The lines to be extracted run from the start of the listing through the line containing "principled(T, (.03, .028, .025, 1), .4, .4)"; copy them exactly and nothing else.

- - -

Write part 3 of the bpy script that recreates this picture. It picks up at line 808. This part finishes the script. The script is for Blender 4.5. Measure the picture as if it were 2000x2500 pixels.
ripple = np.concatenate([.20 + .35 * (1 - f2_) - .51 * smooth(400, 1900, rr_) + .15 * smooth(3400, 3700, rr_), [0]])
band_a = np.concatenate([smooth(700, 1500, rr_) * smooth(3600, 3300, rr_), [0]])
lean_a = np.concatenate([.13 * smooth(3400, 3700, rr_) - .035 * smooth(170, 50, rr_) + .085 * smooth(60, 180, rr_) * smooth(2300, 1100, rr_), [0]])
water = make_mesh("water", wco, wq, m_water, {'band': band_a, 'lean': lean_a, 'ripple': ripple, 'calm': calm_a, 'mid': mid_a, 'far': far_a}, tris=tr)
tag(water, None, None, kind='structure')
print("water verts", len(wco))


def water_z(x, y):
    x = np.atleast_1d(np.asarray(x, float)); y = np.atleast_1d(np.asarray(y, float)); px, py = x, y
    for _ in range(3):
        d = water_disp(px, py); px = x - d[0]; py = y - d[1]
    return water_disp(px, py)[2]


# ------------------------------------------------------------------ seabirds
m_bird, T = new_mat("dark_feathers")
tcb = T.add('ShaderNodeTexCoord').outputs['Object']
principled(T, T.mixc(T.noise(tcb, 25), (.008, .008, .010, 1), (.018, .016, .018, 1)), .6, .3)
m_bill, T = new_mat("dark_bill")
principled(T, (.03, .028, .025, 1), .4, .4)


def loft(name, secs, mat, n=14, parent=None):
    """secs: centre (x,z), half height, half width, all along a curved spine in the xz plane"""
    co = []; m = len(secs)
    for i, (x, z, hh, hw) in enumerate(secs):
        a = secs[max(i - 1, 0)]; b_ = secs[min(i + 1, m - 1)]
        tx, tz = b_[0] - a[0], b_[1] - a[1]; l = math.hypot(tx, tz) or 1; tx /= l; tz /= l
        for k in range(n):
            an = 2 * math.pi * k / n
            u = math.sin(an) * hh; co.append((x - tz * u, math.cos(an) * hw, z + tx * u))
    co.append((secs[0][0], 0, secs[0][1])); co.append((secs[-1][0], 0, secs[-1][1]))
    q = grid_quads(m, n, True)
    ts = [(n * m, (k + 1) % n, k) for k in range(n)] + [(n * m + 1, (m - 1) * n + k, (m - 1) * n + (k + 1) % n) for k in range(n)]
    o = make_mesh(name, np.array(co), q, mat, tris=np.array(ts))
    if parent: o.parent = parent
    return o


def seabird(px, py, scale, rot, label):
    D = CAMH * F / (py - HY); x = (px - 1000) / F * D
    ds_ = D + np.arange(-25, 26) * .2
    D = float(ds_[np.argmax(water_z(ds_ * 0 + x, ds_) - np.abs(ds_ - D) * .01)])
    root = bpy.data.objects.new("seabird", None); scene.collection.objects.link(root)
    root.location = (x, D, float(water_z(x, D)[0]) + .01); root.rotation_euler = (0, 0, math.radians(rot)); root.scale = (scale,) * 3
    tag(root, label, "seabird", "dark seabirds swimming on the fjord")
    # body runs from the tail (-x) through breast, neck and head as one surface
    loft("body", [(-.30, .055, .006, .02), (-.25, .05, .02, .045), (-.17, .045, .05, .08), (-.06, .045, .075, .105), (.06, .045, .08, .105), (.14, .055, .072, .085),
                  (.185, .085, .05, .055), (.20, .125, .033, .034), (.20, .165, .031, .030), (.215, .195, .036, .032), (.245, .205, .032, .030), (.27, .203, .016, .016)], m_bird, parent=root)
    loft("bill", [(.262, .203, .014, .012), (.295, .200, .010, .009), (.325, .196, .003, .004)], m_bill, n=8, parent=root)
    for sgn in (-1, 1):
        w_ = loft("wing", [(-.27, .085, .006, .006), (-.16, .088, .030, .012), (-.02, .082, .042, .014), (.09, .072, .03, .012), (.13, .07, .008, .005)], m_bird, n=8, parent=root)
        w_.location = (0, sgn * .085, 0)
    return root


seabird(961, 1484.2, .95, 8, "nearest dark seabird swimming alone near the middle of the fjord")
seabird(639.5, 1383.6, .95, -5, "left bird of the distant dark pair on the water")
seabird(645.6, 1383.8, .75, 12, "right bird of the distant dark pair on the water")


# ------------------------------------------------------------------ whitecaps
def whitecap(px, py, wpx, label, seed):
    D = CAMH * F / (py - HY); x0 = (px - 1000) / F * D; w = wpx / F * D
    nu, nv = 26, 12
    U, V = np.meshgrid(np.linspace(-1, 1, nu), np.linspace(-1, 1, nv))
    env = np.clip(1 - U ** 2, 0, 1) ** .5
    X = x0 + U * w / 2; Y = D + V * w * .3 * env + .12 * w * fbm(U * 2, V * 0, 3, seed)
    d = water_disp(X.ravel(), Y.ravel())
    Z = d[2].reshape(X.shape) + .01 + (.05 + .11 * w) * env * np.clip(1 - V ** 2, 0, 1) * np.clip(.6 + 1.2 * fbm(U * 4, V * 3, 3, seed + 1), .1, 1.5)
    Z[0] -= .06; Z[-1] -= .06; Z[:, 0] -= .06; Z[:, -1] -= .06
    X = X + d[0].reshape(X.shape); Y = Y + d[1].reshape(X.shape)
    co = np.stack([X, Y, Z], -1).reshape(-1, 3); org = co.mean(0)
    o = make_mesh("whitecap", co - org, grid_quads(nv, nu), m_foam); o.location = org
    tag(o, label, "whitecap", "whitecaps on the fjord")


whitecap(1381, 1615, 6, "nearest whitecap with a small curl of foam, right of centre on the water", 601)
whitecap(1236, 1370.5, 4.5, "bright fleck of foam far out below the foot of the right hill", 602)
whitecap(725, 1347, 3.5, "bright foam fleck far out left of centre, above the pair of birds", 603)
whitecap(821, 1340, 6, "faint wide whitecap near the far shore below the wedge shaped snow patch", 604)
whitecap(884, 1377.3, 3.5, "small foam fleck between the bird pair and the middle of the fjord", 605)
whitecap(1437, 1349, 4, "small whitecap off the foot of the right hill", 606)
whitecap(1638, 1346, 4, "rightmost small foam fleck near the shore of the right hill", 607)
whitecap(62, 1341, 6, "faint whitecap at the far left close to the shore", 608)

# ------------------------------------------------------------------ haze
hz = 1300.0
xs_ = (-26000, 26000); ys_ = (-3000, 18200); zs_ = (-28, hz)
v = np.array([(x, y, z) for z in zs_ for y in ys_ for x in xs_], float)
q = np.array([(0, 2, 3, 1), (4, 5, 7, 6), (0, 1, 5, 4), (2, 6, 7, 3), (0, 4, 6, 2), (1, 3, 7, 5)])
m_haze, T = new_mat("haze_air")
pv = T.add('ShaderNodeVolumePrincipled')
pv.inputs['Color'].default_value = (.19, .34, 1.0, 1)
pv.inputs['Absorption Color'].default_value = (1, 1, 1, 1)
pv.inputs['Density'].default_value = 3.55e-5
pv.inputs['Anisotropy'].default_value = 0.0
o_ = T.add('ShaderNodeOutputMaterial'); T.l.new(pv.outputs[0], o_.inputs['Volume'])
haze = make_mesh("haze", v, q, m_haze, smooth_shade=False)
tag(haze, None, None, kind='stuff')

- - -

**Solved problem:**
Write part 3 of the bpy script that recreates this picture. It picks up at line 808. This part finishes the script. The script is for Blender 4.5. Measure the picture as if it were 2000x2500 pixels.
ripple = np.concatenate([.20 + .35 * (1 - f2_) - .51 * smooth(400, 1900, rr_) + .15 * smooth(3400, 3700, rr_), [0]])
band_a = np.concatenate([smooth(700, 1500, rr_) * smooth(3600, 3300, rr_), [0]])
lean_a = np.concatenate([.13 * smooth(3400, 3700, rr_) - .035 * smooth(170, 50, rr_) + .085 * smooth(60, 180, rr_) * smooth(2300, 1100, rr_), [0]])
water = make_mesh("water", wco, wq, m_water, {'band': band_a, 'lean': lean_a, 'ripple': ripple, 'calm': calm_a, 'mid': mid_a, 'far': far_a}, tris=tr)
tag(water, None, None, kind='structure')
print("water verts", len(wco))


def water_z(x, y):
    x = np.atleast_1d(np.asarray(x, float)); y = np.atleast_1d(np.asarray(y, float)); px, py = x, y
    for _ in range(3):
        d = water_disp(px, py); px = x - d[0]; py = y - d[1]
    return water_disp(px, py)[2]


# ------------------------------------------------------------------ seabirds
m_bird, T = new_mat("dark_feathers")
tcb = T.add('ShaderNodeTexCoord').outputs['Object']
principled(T, T.mixc(T.noise(tcb, 25), (.008, .008, .010, 1), (.018, .016, .018, 1)), .6, .3)
m_bill, T = new_mat("dark_bill")
principled(T, (.03, .028, .025, 1), .4, .4)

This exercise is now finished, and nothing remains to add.